Son bud­get (321 mil­lions d’euros en 2006) est con­sti­tué pour 60 % de sub­ven­tions de l’État, 25 % de rede­vances aéro­nau­tiques et 15 % de recettes commerciales.
L’activité opéra­tionnelle, vingt-qua­tre heures sur vingt-qua­tre, est assurée par le ser­vice cen­tral de Toulouse, sept ser­vices inter­ré­gionaux en métro­pole et les ser­vices d’outre-mer (Antilles-Guyane, La Réu­nion, Polynésie, Nou­velle-Calé­donie), dont la posi­tion géo­graphique joue un rôle impor­tant au sein du sys­tème mon­di­al d’observation.

Des performances sans cesse améliorées

Le mod­èle numérique de base pour la prévi­sion à courte échéance a les mêmes per­for­mances aujourd’hui pour soix­ante-douze heures que pour quar­ante-huit heures il y a quinze ans. L’échéance des bul­letins de prévi­sion, qui était à cette époque lim­itée à cinq jours, a été portée à sept jours à par­tir de 1999. Le sys­tème d’alerte des phénomènes dan­gereux, dif­fusé aujourd’hui sous forme de cartes de vig­i­lance au pub­lic comme aux autorités, et dont les per­for­mances sont éval­uées pour leur util­ité opéra­tionnelle par la sécu­rité civile, con­naît une pro­gres­sion en ter­mes d’événements prévus cor­recte­ment anticipés…

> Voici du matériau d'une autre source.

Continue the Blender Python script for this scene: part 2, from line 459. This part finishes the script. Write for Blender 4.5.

La Résolution 40, ou comment gagner des sous

Une activ­ité de services
Météo-France Inter­na­tion­al (MFI), fil­iale créée en 2002, exporte le savoir-faire de Météo-France dans de nom­breux pays, en par­ti­c­uli­er dans le Maghreb, en Afrique, au Moyen-Ori­ent, en Asie et dans cer­tains pays d’Europe.

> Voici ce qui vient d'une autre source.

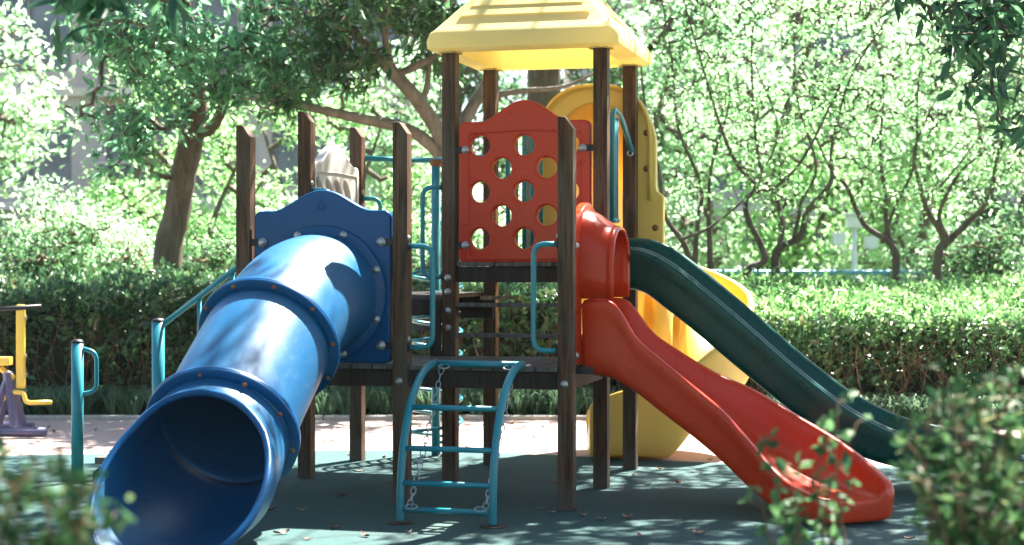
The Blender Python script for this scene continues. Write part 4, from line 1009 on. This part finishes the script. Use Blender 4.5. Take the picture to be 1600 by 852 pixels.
# ---- roof
RZ0, RZ1, RAP = 2.93, 3.06, 3.84; ov = .14
rx0, rx1, ry0, ry1 = SX-ov, 2*SX+ov, SY-ov, 2*SY+ov; rcx, rcy = 1.5*SX, 1.5*SY
def rloop(z, ins, r, n=4):
    x0, x1, y0, y1 = rx0+ins, rx1-ins, ry0+ins, ry1-ins; o = []
    for (cx, cy, a0) in ((x0+r,y0+r,PI), (x1-r,y0+r,1.5*PI), (x1-r,y1-r,0), (x0+r,y1-r,PI/2)):
        for i in range(n+1):
            a = a0+PI/2*i/n; o.append((cx+r*math.cos(a), cy+r*math.sin(a), z))
    return o
W2 = (rx1-rx0)/2; sl = (RAP-RZ1)/W2
prof = [(RZ0,.165,.10), (RZ0-.002,.03,.06), (RZ0+.012,.004,.05), (RZ0+.06,.0,.05), (RZ1-.03,.012,.05), (RZ1-.006,.022,.05), (RZ1+.012,.045,.045)]
loops = [rloop(*q) for q in prof]
for ins in (.12, .25, .38, .50, .56): loops.append(rloop(RZ1+.012+(ins-.045)*sl, ins, max(.02,.05*(1-ins/.62))))
loops.append([(rcx, rcy, RAP-.06)]*20)
inner = [rloop(RZ0+.012,.165,.12), rloop(RZ0+.05,.175,.12)]
for ins in (.20, .35, .5): inner.append(rloop(RZ1+.0+(ins-.12)*sl*.95, ins, .06))
inner.append([(rcx, rcy, RAP-.18)]*20)
rows = inner[::-1]+loops
mb = MB(); k = 20; v = [p_ for r_ in rows for p_ in r_]; f = [(i*k+j, i*k+(j+1) % k, (i+1)*k+(j+1) % k, (i+1)*k+j) for i in range(len(rows)-1) for j in range(k)]
mb.add(v, f); RO = mb.build('roof', M_roof, PS, auto=40)
for side in range(4):       # lapped boards moulded into each slope
    mb = MB()
    a = side*PI/2; ca, sa = math.cos(a), math.sin(a)
    def sp(u, s, up):        # u along the eave, s up the slope (plan inset), up: height off the slope
        ins = .045+s; hh = RZ1+.012+s*sl
        X, Y = u, -(W2-ins); nrm = math.sqrt(1+sl*sl); Y -= up*sl/nrm; Z = hh+up/nrm
        return (rcx+(X*ca-Y*sa), rcy+(X*sa+Y*ca)*((ry1-ry0)/(rx1-rx0)), Z)
    s0, ds = .080, .062
    for q in range(6):
        sa_, sb_ = s0+q*ds, s0+(q+1)*ds
        ha, hb = (W2-.045-sa_)-.085, (W2-.045-sb_)-.085
        mb.add([sp(-ha,sa_,.001), sp(ha,sa_,.001), sp(ha,sa_,.009), sp(-ha,sa_,.009), sp(-hb,sb_,.002), sp(hb,sb_,.002)],
               [(0,1,2,3), (3,2,5,4), (0,3,4), (1,5,2)])
    mb.build('lapped_boards', M_roof, RO)
for (i, j) in ((1,1),(2,1),(1,2),(2,2)):
    mb = MB(); mb.lathe([(.05,0),(.085,0),(.085,.006),(.05,.006)], (i*SX, j*SY, RZ0-.012), (0,0,1), 20); mb.build('post_collar', M_roof, RO)

# ---- stairs on the left with far railing
def tread(k):
    z = .22*(k+1); x = -1.10+.27*k; mb = MB(); mb.box((x, .06, z-.045), (x+.29, SY-.08, z)); mb.build('step', M_deck, PS, bevel=.006)
for k in range(3): tread(k)
for yy in (.09, SY-.12):
    mb = MB(); mb.add([(-1.12,yy-.02,0),(-1.02,yy-.02,0),(-.04,yy-.02,.70),(-.04,yy-.02,.84),(-.10,yy-.02,.84),(-1.12,yy-.02,.12),
                       (-1.12,yy+.02,0),(-1.02,yy+.02,0),(-.04,yy+.02,.70),(-.04,yy+.02,.84),(-.10,yy+.02,.84),(-1.12,yy+.02,.12)],
                      [(5,4,3,2,1,0),(6,7,8,9,10,11)]+[(i,(i+1)%6,6+(i+1)%6,6+i) for i in range(6)]); mb.build('stringer', M_beam, PS, bevel=.005)
RL = empty('stair_railing', (0,0,0)); RL.parent = PS
px0, py0 = -1.13, SY
mb = MB(); mb.tube([(px0,py0,0),(px0,py0,1.075)], .046, 20); mb.build('newel', M_teal, RL, smooth=True)
mb = MB(); mb.lathe([(.047,0),(.047,.01),(.036,.024),(.002,.03)], (px0,py0,1.073), (0,0,1), 18); mb.build('cap', M_black, RL, smooth=True)
mb = MB(); mb.tube([(px0+.02,py0,1.045),(-HW,py0,1.80)], .021, 12); mb.build('hand_rail', M_teal, RL, smooth=True)
for s in (.15, .29, .52, .76):
    x = px0+s*1.1; z = 1.045+s*(.755); mb = MB(); mb.tube([(x,py0,z-.75 if s > .2 else z-.75),(x,py0,z)], .016 if s > .15 else .01, 10)
    if s > .15: mb.build('baluster', M_teal, RL, smooth=True)

# ---- free standing grip post beside the steps
gx, gy = at(121,0,11.35).x, 11.35
GP = empty('grip_post', (gx, gy, 0)); tag(GP, 'short turquoise post with black cap and D shaped grip beside the tube slide', 'grip post')
mb = MB(); mb.tube([(0,0,0),(0,0,.95)], .041, 20); mb.build('tube_post', M_teal, GP, smooth=True)
mb = MB(); mb.lathe([(.042,0),(.042,.01),(.032,.022),(.002,.028)], (0,0,.948), (0,0,1), 18); mb.build('cap', M_black, GP, smooth=True)
mb = MB(); mb.tube(fillet([(.02,0,.915),(.130,0,.885),(.130,0,.62),(.02,0,.60)], .09, 7), .0155, 12); mb.build('grip', M_teal, GP, smooth=True)

# ---- yellow leg exerciser at the left edge
ED = 14.4
ex = empty('leg_exerciser', (at(10,0,ED).x, ED, 0)); tag(ex, 'yellow and indigo outdoor leg exerciser with black hand bar at the left edge', 'exercise machine')
def E(x, y, dy=0): q = at(x, y, ED); return (q.x-at(10,0,ED).x, dy, q.z)
mb = MB(); a = E(26,476); b = E(39,607); mb.box((a[0],-.03,b[2]), (b[0],.03,a[2])); mb.build('upright', M_eqyel, ex, bevel=.012)
mb = MB(); mb.tube([E(-40,486,-.03), E(66,479,-.03)], .02, 12); mb.build('hand_bar', M_black, ex, smooth=True)
mb = MB(); mb.tube(fillet([E(-30,632,-.05), E(2,630,-.05), E(16,612,-.05), E(40,612,-.05), E(42,629,-.05), E(83,628,-.05)], .07, 5), .020, 12); mb.build('pedal_bar', M_eqyel, ex, smooth=True)
mb = MB(); a = E(-20,558); b = E(17,571); mb.box((a[0],-.06,b[2]), (b[0],.06,a[2])); q0, q1 = E(0,575), E(22,592); mb.tube([q0, q1], .03, 4); mb.build('seat_bracket', M_eqyel, ex, bevel=.008)
for dy in (-.12, .14):
    mb = MB(); mb.tube([E(12,582,dy*.3), E(30,674,dy)], .038, 4); mb.build('leg', M_eqpur, ex, bevel=.004)
    mb = MB(); mb.tube([E(14,590,dy*.3), E(-12,674,dy)], .036, 4); mb.build('leg', M_eqpur, ex, bevel=.004)
mb = MB(); mb.tube([(-.5,-.15,.045),(.385,-.15,.045)], .042, 14); mb.build('base_tube', M_eqpur, ex, smooth=True)
mb = MB(); mb.tube([(-.5,.30,.045),(.15,.30,.045)], .042, 14); mb.build('base_tube', M_eqpur, ex, smooth=True)
for y in (500, 560, 590):
    mb = MB(); mb.lathe([(.001,.0),(.016,0),(.016,.01),(.001,.012)], Vector(E(40,y-4,0)), (1,0,0), 8); mb.build('bolt', M_bolt, ex)

# ---- fallen leaves
m, t, p = new_mat('dry_leaf'); gi = t.nodes.new('ShaderNodeObjectInfo')
t.links.new(ramp(t, gi.outputs['Random'], [(0, (.30,.10,.06)), (.5, (.42,.22,.15)), (.8, (.30,.26,.20)), (1, (.5,.40,.34))]), p.inputs['Base Color']); p.inputs['Roughness'].default_value = .8; M_dry = m
def leaf_me(seed):
    r = random.Random(seed); mb = MB(); n = 6; L = .075; W = .03; v = []; cur = r.uniform(.006,.016)
    for i in range(n+1):
        s = i/n; w = W*math.sin(PI*min(1, s*1.05+.02))**.7*.5; x = (s-.5)*L; z = cur*(2*s-1)**2+.004
        v += [(x, -w, z+.010*r.random()+.004), (x, 0, z), (x, w, z+.010*r.random()+.004)]
    f = []
    for i in range(n):
        for j in range(2): f.append((i*3+j, (i+1)*3+j, (i+1)*3+j+1, i*3+j+1))
    me = bpy.data.meshes.new('fallen_leaf'); me.from_pydata(v, [], f); me.materials.append(M_dry); me.polygons.foreach_set('use_smooth', [True]*len(f)); return me
lms = [leaf_me(i) for i in range(5)]
spots = [(897,799),(862,803),(570,840),(1060,757),(735,730),(600,718),(545,712),(628,722),(598,727),(560,740),(606,757),(535,776),(470,800),(660,716),(920,680),(868,757),(1128,712),(910,808),(940,815),(845,797),(980,812),(742,806),(690,716),
         (1030,735),(1095,742),(1012,760),(1150,690),(1080,668),(1110,722),(520,690),(575,668),(640,663),(800,662),(850,668),(845,700),(730,700),(700,800),(640,835),(525,828),(480,845),(1420,845),(1440,790),(420,800),(440,836),(505,690),(520,672),(612,672),(655,686),(660,668),(795,672),(835,684),(860,662),(60,690),(85,675),(200,668),(1060,672),(1110,660),(1130,676),(990,745),(1055,700),(75,668),(150,672),(1000,842),(1090,836)]
rg = random.Random(9); first = True
for k, (a, b) in enumerate(spots):
    D = F*1.5/(b-410); o = bpy.data.objects.new('fallen_leaf', lms[k % 5]); C.objects.link(o)
    o.location = (at(a,0,D).x, D, .004 if D < 13 else -.006); s = rg.uniform(.7,1.25); o.scale = (s,s,s); o.rotation_euler = (rg.uniform(-.2,.2), rg.uniform(-.2,.2), rg.uniform(0,6.28))
    tag(o, 'small dry brown leaf lying on the playground floor', 'leaf', 'fallen leaves on the playground floor')
def loose(loc, rot, s, lab):
    o = bpy.data.objects.new('fallen_leaf', lms[1]); C.objects.link(o); o.location = loc; o.rotation_euler = rot; o.scale = (s,s,s); tag(o, lab, 'leaf')
q = L2W(bp_x+.02, -.03-2.25, .075); loose(q, (0,0,.1), 1.3, 'dry brown leaf inside the mouth of the blue slide')
q = L2W(1.42, -.01, ZL+.006); loose(q, (0,0,.3), 1.0, 'reddish leaf on the deck above the ladder')

# ---- foreground bushes (out of focus)
def bush(base, tips, n, k, L, W, seed, label, mleaf, spread=.05, rr=.006, six=True):
    rng = np.random.default_rng(seed); e = empty('foreground_bush', base); tag(e, label, 'bush'); B = np.array(base); mb = MB(); st = []
    for tpt in tips:
        tpt = np.array(tpt)-B; s = [np.array([rng.normal(0,.03), rng.normal(0,.03), 0, rr*1.4]), np.array([*(tpt*.45+rng.normal(0,.05,3)), rr*1.1]), np.array([*(tpt*.8+rng.normal(0,.03,3)), rr*.8]), np.array([*tpt, rr*.4])]
        st.append(stem_tube(mb, s, 6, 4))
    P = []
    for s in st:
        for i in range(len(s)):
            if i/len(s) > .35:
                for _ in range(n): P.append(s[i]+rng.normal(0, spread, 3)*np.array([1,1,.8]))
    P = np.array(P); P = P[P[:, 2] > .05]
    skeleton(mb, [s[2:] for s in st], P, rng, r_tip=.0018, n=4)
    mb.build('stems', M_twig, e, smooth=True)
    Q, A = whorls(P, k, rng, .35, .008); Ll = L*(.6+.6*rng.random(len(Q)))
    leaf_cloud('foliage', Q, A, Ll, Ll*W, mleaf, e, rng, six=six, up=np.array([0,-.2,.8]))
tips = [px(x, y, D) for x, y, D in ((40,735,3.1),(95,740,3.2),(120,770,3.1),(130,810,3.2),(20,760,3.0),(70,780,3.0),(120,820,3.1),(0,730,3.2),(60,745,3.3),(-40,740,3.2),(90,840,3.0),(-20,800,3.0))]
bush((-.98,3.15,0), tips, 3, 4, .042, .42, 51, 'blurred bush in the near lower left corner', ML_near, .035)
tips = [px(x, y, D) for x, y, D in ((1480,600,4.3),(1540,590,4.4),(1590,575,4.4),(1450,640,4.2),(1500,660,4.1),(1560,650,4.2),(1620,610,4.3),(1440,720,4.1),(1490,740,4.0),(1540,720,4.1),(1590,700,4.2),(1460,790,4.0),(1530,800,4.0),(1600,780,4.1),(1510,690,4.4),(1570,740,4.3),(1640,680,4.2),(1430,680,4.3))]
bush((1.15,4.2,0), tips, 3, 4, .048, .45, 52, 'dense blurred bush in the near lower right corner', ML_near, .045)
tips = [px(x, y, D) for x, y, D in ((1200,700,4.6),(1185,760,4.6),(1230,730,4.5),(1250,790,4.5),(1310,625,4.6),(1290,680,4.6),(1340,660,4.5),(1220,800,4.5),(1330,760,4.6))]
bush((.83,4.6,0), tips, 1, 3, .042, .62, 53, 'loose twiggy bush with round leaves in front of the red slide end', ML_twigleaf, .02, .004)

# ---- the bright summer haze under the trees
m = bpy.data.materials.new('haze'); m.use_nodes = True; t = m.node_tree; t.nodes.clear()
pv = t.nodes.new('ShaderNodeVolumePrincipled'); pv.inputs['Color'].default_value = (.93,.97,1,1); pv.inputs['Density'].default_value = .00028; pv.inputs['Anisotropy'].default_value = 0
oo = t.nodes.new('ShaderNodeOutputMaterial'); t.links.new(pv.outputs[0], oo.inputs['Volume'])
hz = MB(); hz.box((-26,-3,-1.02), (26,60,19.5)); tag(hz.build('haze', m), 'pale summer haze in the air of the park', 'haze', kind='stuff')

L’irruption en France, comme dans de nom­breux pays, d’un aspect com­mer­cial de la météo a ébran­lé l’organisation mon­di­ale qui repo­sait, depuis plus de cent ans, sur un échange libre et gra­tu­it de l’information entre tous les ser­vices météorologiques nationaux. Il est apparu que des ser­vices spé­ci­fiques pou­vaient être ren­dus à des util­isa­teurs privés. Cette com­mer­cial­i­sa­tion est pra­tiquée aux États-Unis, mais par des sociétés privées, le ser­vice pub­lic améri­cain four­nissant pour sa part gra­tu­ite­ment l’information météorologique de base, au pub­lic comme au monde entier.
Un com­pro­mis a pu être trou­vé à l’OMM en 1995. Dénom­mé Réso­lu­tion 40, il stip­ule que les don­nées et pro­duits indis­pens­ables pour le fonc­tion­nement du réseau mon­di­al appar­ti­en­nent au domaine pub­lic et peu­vent être util­isés sans restric­tion. Par con­tre, des don­nées « sup­plé­men­taires » peu­vent être com­mer­cial­isées avec cer­taines restric­tions (elles doivent notam­ment être disponibles gra­tu­ite­ment pour l’enseignement et la recherche).
La Réso­lu­tion 40 laisse sub­sis­ter de grandes diver­gences d’application. Les ser­vices nationaux de l’Allemagne et des Pays-Bas ont adop­té la posi­tion améri­caine et ne com­mer­cialisent plus de ser­vices. Le Roy­aume-Uni, la Suède et la France pra­tiquent, à côté de leur mis­sion de ser­vice pub­lic, une activ­ité de ser­vices com­mer­ci­aux notable (15 % du bud­get de Météo-France).

À la recherche de l’équilibre financier
En 1992, à la veille de la créa­tion de l’établissement pub­lic Météo-France, l’État finançait 70 % du bud­get, l’aéronautique 22 % et les activ­ités com­mer­ciales 8 %. En 2008, la répar­ti­tion est sen­si­ble­ment de 60 %, 25 % et 15 %.
L’effectif est resté à peu près le même. La part de marché de Météo-France est de l’ordre de 70 % du marché français. Les ser­vices à l’aéronautique sont désor­mais ouverts à la con­cur­rence par le « ciel unique européen ».
L’accès gra­tu­it via Inter­net et le développe­ment de sociétés privées con­cur­rentes con­courent à grig­not­er un marché qui ne peut se dévelop­per que par des pro­duits inno­vants. Il est en out­re impératif de main­tenir une grande qual­ité de recrute­ment et de formation.